The construction of curves represented a major interest in Leibniz’s mathematical research, as attested by several documents of his Nachlass devoted to the study of curves and the invention of new machines for this purpose. Leibniz devoted several pages to mechanisms for the tracing of transcendental curves, namely curves that could not be described by algebraic equations, which constituted at the time the least known domain of geometry, but he also studied machines for the construction of algebraic curves.

Algebraic curves were a central topic of Cartesian geometry. In fact, in the Géométrie (1637) Descartes provided a canonical method for their constructions by means of apparata constituted by pivoting ruler and moving curves. The construction of curves had not only a foundational role, insofar as it allowed to ground higher geometry on the same foundational basis as Euclidean geometry. In fact, the construction of curves was also studied for theoretical reasons related to the solution of geometric problems. Descartes showed that algebra could be used in the analysis of those geometrical problems that required to find a certain locus, namely a curve obeying given conditions, or construct an unknown segment, as in the classical problems of doubling the cube or trisecting an angle. A polynomial equation in one or two unknown was the standard outcome of the Cartesian analysis of a problem, but it was not acceptable as such as a solution: the unknown or unknowns had to be constructed geometrically by the intersection of curves in the plane. To grant the existence of these intersections, one has to describe them through a continuous tracing. This tracing was often interpreted as a purely mental operation just like, in Euclid’s Elements, the construction of circles and straight lines through a continuous motion does not imply the use of a physical compass or a physical ruler.

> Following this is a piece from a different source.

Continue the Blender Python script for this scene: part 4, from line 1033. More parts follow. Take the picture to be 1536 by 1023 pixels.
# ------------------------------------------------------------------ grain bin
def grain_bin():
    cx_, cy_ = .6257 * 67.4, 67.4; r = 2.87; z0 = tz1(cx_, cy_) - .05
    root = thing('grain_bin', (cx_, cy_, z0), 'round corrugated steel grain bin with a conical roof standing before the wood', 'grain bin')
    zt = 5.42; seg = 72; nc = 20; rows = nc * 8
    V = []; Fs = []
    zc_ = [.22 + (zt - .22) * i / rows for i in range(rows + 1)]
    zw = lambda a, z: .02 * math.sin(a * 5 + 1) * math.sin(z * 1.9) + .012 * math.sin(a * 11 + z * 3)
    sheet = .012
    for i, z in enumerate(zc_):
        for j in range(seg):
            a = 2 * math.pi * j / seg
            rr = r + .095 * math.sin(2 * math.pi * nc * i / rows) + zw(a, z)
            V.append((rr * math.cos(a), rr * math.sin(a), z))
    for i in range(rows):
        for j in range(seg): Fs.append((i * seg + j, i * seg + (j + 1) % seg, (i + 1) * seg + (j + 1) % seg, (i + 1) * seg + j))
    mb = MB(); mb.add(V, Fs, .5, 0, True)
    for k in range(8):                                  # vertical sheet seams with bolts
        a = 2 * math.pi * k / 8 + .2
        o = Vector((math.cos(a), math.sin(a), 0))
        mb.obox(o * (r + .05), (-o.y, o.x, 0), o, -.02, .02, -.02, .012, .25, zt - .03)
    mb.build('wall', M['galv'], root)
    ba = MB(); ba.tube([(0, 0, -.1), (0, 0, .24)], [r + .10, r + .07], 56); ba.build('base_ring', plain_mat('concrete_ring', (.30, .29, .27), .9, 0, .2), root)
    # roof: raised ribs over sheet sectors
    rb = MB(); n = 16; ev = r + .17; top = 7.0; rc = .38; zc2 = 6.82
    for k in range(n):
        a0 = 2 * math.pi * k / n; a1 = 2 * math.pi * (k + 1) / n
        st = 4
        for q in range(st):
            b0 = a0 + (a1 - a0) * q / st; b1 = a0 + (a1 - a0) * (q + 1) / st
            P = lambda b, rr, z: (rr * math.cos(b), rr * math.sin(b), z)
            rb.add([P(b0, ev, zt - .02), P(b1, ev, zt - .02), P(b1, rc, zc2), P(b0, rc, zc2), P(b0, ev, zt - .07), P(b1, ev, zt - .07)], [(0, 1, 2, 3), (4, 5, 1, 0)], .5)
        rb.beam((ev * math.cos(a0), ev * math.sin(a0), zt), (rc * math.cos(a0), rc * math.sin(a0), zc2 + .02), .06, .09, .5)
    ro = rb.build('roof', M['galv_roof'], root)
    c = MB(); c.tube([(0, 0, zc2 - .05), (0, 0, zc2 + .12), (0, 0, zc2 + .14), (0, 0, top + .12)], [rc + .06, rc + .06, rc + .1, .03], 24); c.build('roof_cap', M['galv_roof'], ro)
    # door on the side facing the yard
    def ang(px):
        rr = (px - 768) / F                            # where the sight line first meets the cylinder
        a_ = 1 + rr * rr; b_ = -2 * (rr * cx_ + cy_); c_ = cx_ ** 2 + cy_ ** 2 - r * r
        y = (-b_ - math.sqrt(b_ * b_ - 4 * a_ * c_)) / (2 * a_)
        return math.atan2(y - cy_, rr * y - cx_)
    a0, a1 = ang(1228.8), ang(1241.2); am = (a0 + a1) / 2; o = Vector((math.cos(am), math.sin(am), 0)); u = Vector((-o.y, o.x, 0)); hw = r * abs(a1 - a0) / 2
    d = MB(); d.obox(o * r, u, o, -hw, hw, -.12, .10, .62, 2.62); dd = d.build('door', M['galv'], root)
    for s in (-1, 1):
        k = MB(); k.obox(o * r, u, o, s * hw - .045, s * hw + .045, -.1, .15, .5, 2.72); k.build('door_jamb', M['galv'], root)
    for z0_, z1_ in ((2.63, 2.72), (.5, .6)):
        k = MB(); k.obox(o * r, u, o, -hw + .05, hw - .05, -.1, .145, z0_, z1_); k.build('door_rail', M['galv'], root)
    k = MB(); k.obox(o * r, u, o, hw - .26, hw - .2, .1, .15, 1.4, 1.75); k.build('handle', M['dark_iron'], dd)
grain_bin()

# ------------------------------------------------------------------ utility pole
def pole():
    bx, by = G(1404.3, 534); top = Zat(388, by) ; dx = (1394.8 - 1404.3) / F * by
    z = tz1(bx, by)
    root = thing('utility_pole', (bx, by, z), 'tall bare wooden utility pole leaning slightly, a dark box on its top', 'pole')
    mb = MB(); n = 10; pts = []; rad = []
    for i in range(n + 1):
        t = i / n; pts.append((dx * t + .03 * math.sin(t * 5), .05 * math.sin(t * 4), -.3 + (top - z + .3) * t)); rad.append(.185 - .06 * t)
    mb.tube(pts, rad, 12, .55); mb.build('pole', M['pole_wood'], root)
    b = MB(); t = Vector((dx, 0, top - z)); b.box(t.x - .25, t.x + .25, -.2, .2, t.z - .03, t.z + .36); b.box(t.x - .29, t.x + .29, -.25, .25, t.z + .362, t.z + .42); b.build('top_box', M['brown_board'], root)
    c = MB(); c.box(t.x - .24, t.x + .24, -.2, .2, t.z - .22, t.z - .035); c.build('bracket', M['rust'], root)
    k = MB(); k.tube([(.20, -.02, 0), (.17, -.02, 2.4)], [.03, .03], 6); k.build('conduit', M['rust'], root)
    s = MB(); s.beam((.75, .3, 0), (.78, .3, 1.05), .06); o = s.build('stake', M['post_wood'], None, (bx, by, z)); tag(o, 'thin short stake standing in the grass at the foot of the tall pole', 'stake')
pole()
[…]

In these documents, which together with the Ms. CC827 form Leibniz’s long study dedicated to an analogical computation device, Leibniz generalized some of Descartes’ discoveries in the domain of the construction of equations by presenting a “geometrico-mechanical” machine, called constructor, to solve finite algebraic equations, such as the following:

ax+bx^2+cx^3=d

At the basis of Leibniz’s idea there is the Cartesian correspondence between equations and proportions. Thus, this equation can be transformed into a chain of proportions and, by assigning to each coefficient a certain length, the machine can be suitably moved to represent the proportion graphically, through an appropriate configuration of segments and similar triangles. In this way, provided a segment with length 1 is fixed, the unknown x can be determined as a segment within the resulting configuration. We note that, unlike Descartes’ linkages, Leibniz’s machine was not meant to trace curves. On the basis of the indications contained in the manuscript, Leibniz possibly intended to have this machine constructed.

Moreover, as Leibniz specifies in the end, this machine generalizes Descartes’ theory of equations because it also allows to solve numerical equations by assigning given numerical values to the lengths.